Reviewed by GREG KING

Director: Miguel Arteta

Stars: Rose Byrne, Tiffany Haddish, Selma Hayek, Jennifer Coolidge, Billy Poter, Karan Soni, Jessie St Clair, Natasha Rothwell, Ari Graynor .

Salma Hayek, Rose Byrne, and Tiffany Haddish in Like a Boss (2020)

Mia (Rose Byrne) and Mel (Tiffany Haddish, the breakout star of Girls Trip) have been friends since they met in middle school twenty-two years earlier, and they bonded over a mutual passion for makeup and beauty treatments. They eventually established their own self-named DIY beauty company together, which has become moderately successful. While Mel is the creative one, Mia is the organiser able to keep the business running. They have two employees – Sydney (Jennifer Coolidge) and Barrett (Emmy award winner Billy Porter, from tv series Pose, etc) who mixes most of their make-up. But now the business is deep in debt.

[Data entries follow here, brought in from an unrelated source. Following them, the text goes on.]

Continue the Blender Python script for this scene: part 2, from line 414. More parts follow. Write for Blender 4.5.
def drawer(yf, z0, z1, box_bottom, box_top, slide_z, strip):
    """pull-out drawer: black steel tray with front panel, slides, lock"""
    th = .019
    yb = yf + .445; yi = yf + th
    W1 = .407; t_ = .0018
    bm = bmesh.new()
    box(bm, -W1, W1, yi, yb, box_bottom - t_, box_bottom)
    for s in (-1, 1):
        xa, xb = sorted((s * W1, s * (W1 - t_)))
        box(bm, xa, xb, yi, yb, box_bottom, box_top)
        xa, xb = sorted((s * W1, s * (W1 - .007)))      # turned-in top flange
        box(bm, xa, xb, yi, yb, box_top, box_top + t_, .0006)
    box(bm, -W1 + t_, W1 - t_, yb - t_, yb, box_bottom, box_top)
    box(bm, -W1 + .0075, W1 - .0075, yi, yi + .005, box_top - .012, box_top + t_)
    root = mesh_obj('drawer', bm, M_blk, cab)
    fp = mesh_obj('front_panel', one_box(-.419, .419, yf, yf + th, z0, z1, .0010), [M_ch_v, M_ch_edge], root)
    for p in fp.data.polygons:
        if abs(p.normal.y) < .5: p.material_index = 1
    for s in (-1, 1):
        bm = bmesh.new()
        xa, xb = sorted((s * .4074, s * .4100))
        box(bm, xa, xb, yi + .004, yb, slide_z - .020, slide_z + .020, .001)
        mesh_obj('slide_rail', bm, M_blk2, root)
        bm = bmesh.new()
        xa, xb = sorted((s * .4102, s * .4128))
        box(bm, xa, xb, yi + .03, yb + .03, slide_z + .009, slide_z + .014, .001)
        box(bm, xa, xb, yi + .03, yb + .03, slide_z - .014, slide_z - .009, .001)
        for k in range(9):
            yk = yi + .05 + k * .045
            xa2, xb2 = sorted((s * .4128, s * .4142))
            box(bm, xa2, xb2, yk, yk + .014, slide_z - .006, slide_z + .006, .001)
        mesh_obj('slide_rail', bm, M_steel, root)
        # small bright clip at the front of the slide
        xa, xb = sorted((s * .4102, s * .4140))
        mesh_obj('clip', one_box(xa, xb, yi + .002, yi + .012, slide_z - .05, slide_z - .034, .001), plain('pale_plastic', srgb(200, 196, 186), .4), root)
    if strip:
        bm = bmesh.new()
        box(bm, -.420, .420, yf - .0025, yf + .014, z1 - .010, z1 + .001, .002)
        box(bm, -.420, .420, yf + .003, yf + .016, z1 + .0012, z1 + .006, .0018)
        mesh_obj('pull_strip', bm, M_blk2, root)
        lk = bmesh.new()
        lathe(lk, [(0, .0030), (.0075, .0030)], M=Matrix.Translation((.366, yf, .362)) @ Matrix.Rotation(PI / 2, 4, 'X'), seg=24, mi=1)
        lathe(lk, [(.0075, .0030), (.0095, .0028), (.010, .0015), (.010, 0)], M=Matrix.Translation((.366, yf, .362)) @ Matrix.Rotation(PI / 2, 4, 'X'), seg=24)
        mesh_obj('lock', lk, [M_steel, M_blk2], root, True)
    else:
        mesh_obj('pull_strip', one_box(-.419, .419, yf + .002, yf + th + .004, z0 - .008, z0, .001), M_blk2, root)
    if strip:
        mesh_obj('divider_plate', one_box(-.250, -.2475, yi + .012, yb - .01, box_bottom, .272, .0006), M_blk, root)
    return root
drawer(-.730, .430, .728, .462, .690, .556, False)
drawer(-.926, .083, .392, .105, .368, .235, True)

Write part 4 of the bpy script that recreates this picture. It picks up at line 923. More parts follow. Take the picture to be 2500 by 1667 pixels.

The flailing business attracts the attention of Claire Luna (Selma Hayek), the manipulative, cunning, ruthless and acerbic head of Oveida, a giant cosmetics corporation. She offers to pay off their debts in exchange for 49% ownership of the company. In reality, she wants control of their signature beauty package and plans to pit the two friends against each other. Claire’s machinations threaten to destroy the long-standing friendship between Mel and Mia.

This flat, formulaic and largely unfunny female centric comedy about two friends who run a beauty business is not a patch on Second Act, the recent Jennifer Lopez comedy set against the backdrop of the bitchiness of the cutthroat world of the cosmetics industry. Nor is it in the same league as Bridesmaids, the high mark of raunchy female driven comedies.

Much of the fault lies in the script from Sam Pitman, a former actor, and Adam Cole-Kelly. This is the first feature film written by the pair and it shows in the shallow script, the underdeveloped characters and the clumsy and unfunny situations created. The script sets up some broad scenarios, but most of the attempted humour falls embarrassingly flat. Most jokes land with a thud. The half-hearted observations on female friendship and bonds of sisterhood basically have little new to say.

Puerto Rican filmmaker Miguel Arteta seems a little lost with the demands of this mainstream comedy and his handling of the material is flat and plodding. Arteta previously gave us Beatriz At Dinner, the black comedy about modern social mores, which also starred Hayek. There she delivered a much more subtle and nuanced performance; here he has encouraged her to go for broke and deliver a wildly over the top performance. But she comes across as an unrealistic, almost cartoon character given to carrying around a golf club.

There is some good chemistry between Byrne and Haddish, which occasionally brings a bit of spark to the flat material, but the pair deserve better. Haddish has a great screen presence and a brash comedic style and revels in the more physical stuff. However, she seems to have bad judgement when it comes to choosing film scripts, what with the awful and unfunny Night School on her resume. Porter is one of the standouts here, and he brings some much-needed snark to the material, and he gets one of the best moments in the 83 minute farce. But his character is not used as much as he could have been. Coolidge, best known for playing Stifler’s mum in the American Pie series, is wasted in a fairly thankless role that tries to tap into her usual lovable but ditzy persona. Jessie St Clair, Natasha Rothwell and Ari Graynor play Mia and Mel’s posse of happily married friends, but their scenes are largely redundant.

There is some colourful costume design from Skinah Brown (What Men Want, etc) especially for Hayek’s character.

Ultimately though Like A Boss is a fairly dull, unfunny and underwhelming comedy. Even many women at the preview screening were unamused and disappointed.